The risks included here are not exhaustive. Other sections of this report may include additional factors that could adversely affect our business and financial performance. Moreover, we operate in a very competitive and rapidly changing environment. New risk factors may emerge and it is not possible for our management to predict all such risk factors, nor can we assess the impact of all such risk factors on our business or the extent to which any single factor, or combination of factors, may cause actual results to differ materially from those contained in forward-looking statements. Given these risks and uncertainties, investors should not rely on forward-looking statements as a prediction of actual results.

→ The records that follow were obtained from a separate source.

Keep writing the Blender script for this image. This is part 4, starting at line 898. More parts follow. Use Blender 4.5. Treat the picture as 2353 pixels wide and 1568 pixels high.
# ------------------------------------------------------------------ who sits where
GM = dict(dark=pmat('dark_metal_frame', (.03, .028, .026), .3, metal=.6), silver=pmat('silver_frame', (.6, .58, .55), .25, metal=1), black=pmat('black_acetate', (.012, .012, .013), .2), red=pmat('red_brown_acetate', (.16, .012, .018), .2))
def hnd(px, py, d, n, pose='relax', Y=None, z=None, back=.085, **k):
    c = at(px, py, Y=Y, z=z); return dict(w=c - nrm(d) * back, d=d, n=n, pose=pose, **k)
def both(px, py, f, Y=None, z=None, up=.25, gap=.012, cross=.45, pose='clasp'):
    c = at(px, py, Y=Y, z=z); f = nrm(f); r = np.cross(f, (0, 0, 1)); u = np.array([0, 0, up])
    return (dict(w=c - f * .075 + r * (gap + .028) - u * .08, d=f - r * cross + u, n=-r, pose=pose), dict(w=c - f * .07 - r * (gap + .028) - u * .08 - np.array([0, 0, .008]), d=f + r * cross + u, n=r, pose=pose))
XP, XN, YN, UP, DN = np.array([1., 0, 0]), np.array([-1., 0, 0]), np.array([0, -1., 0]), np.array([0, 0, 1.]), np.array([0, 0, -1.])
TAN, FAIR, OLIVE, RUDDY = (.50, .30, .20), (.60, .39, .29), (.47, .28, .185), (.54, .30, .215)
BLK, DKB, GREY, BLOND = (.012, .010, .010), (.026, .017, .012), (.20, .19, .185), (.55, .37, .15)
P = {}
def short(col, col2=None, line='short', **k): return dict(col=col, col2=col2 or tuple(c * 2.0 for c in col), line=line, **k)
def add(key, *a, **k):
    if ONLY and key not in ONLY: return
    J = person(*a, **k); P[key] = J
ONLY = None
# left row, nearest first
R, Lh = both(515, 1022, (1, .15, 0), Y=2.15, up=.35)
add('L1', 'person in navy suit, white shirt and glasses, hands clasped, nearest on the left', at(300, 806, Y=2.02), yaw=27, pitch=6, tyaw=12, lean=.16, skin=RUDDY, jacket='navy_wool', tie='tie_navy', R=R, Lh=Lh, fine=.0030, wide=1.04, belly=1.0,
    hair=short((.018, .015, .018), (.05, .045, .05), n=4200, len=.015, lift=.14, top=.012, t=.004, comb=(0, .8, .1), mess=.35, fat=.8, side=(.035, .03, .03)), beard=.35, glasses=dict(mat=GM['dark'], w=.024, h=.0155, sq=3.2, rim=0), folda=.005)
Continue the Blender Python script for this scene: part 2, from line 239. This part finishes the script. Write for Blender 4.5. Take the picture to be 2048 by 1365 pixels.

The market price of our common stock has been and may remain volatile. In addition, stock markets in general have experienced significant volatility. Factors such as quarter-to-quarter variations in revenues and earnings or losses and our failure to meet expectations could have a significant impact on the market price of our common stock. In addition, the price of our common stock can change for reasons unrelated to our performance, such as government actions on spending and trade. Due to our low market capitalization, the price of our common stock may also be affected by conditions such as a lack of analyst coverage, and fewer potential investors.
Forward-looking statements are based on management's expectations as of the date made, and we do not undertake any responsibility to update any of these statements in the future except as required by law. Actual future performance and results will differ and may differ materially from that contained in or suggested by forward-looking statements as a result of the factors set forth in this Management's Discussion and Analysis and elsewhere in our filings with the SEC.